On a précédemment indiqué[1] l’origine et la portée du litige et aussi son issue. Il n’était pas d’affaire plus importante, disait en 1683 le primicier ; ne prétendait-on pas y « débattre l’établissement et existence mêmes de l’Université[2] ? » Cette juridiction spéciale que les papes Jean XXIII et Léon X avaient accordée aux docteurs et qu’en fait le primicier exerçait seul, quelles en étaient la nature et les limites ? Était-elle réservée aux seuls régents et officiers de l’Université ou s’étendait-elle à tous les agrégés, voire à tous les docteurs résidant à Avignon ? Comprenait-elle les seules causes civiles ou aussi les crimes et délits (causæ criminales læviores) ou ces derniers seulement ? Était-elle sans appel ? S’appliquait-elle dans tous les cas, que l’intéressé fût demandeur ou défendeur ou seulement in passivis ! Ces questions qu’il était plutôt imprudent de trancher et qu’en présence des modifications que le temps

  1. V. livre I, ch. I, p. 35. On sait combien étaient nombreux les tribunaux d’Avignon et leurs attributions mal délimitées.
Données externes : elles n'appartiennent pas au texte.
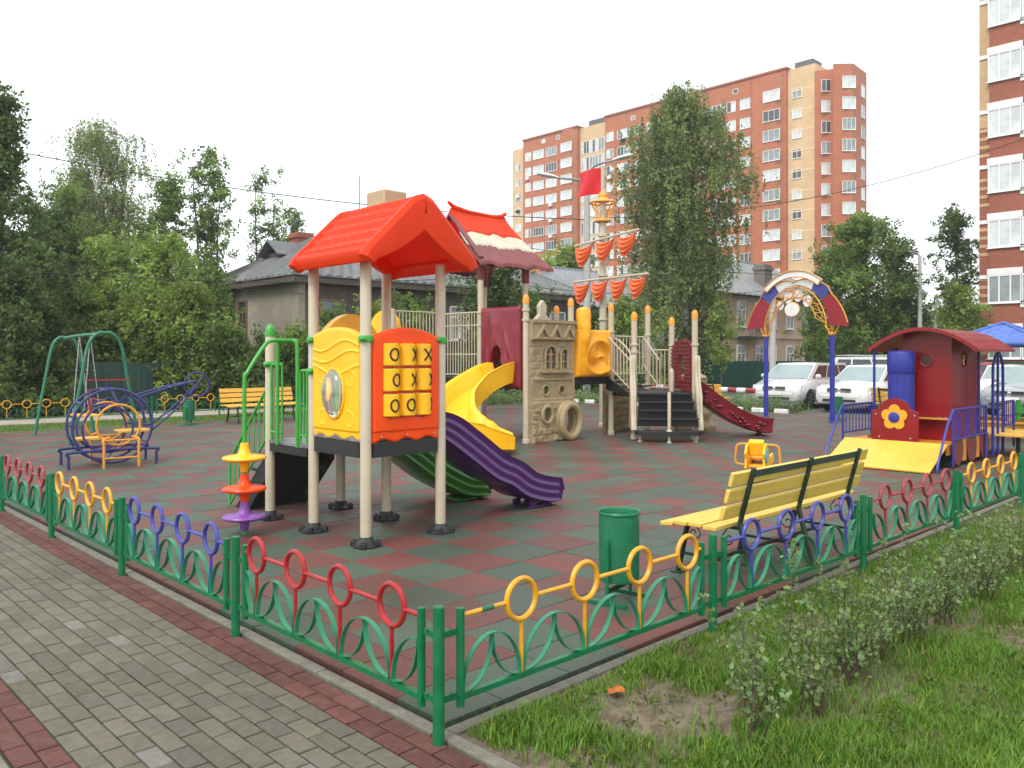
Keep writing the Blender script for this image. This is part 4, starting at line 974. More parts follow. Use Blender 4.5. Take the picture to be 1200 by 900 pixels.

Outre les consuls, dont la juridiction était réduite aux matières de police, les conservateurs des marchands et l’Officialité qui, avec les juges de Saint-Pierre, au nombre de deux, formaient un premier degré de juridictions spéciales, on trouvait dans cette ville, le tribunal du vice-gérent, juge des soumissions et juge ecclésiastique, qui connaissait par privilège des causes religieuses soustraites à la juridiction de l’archevêque et des évêques, celui de l’auditeur général, suppléant du vice-légat, qui était à la fois un juge de première instance et un juge d’appel ; et le tribunal de la rote, cour d’appel pour tout le Comtat ; enfin, le vice-légat était juge suprême en appel. C’est contre les intrigues du vice-gérent et de l’auditeur général que l’Université eut à défendre constamment ses privilèges judiciaires.
  2. Assemblée du Collège des docteurs du 21 oct. 1683. A. V, D 31, fo 152.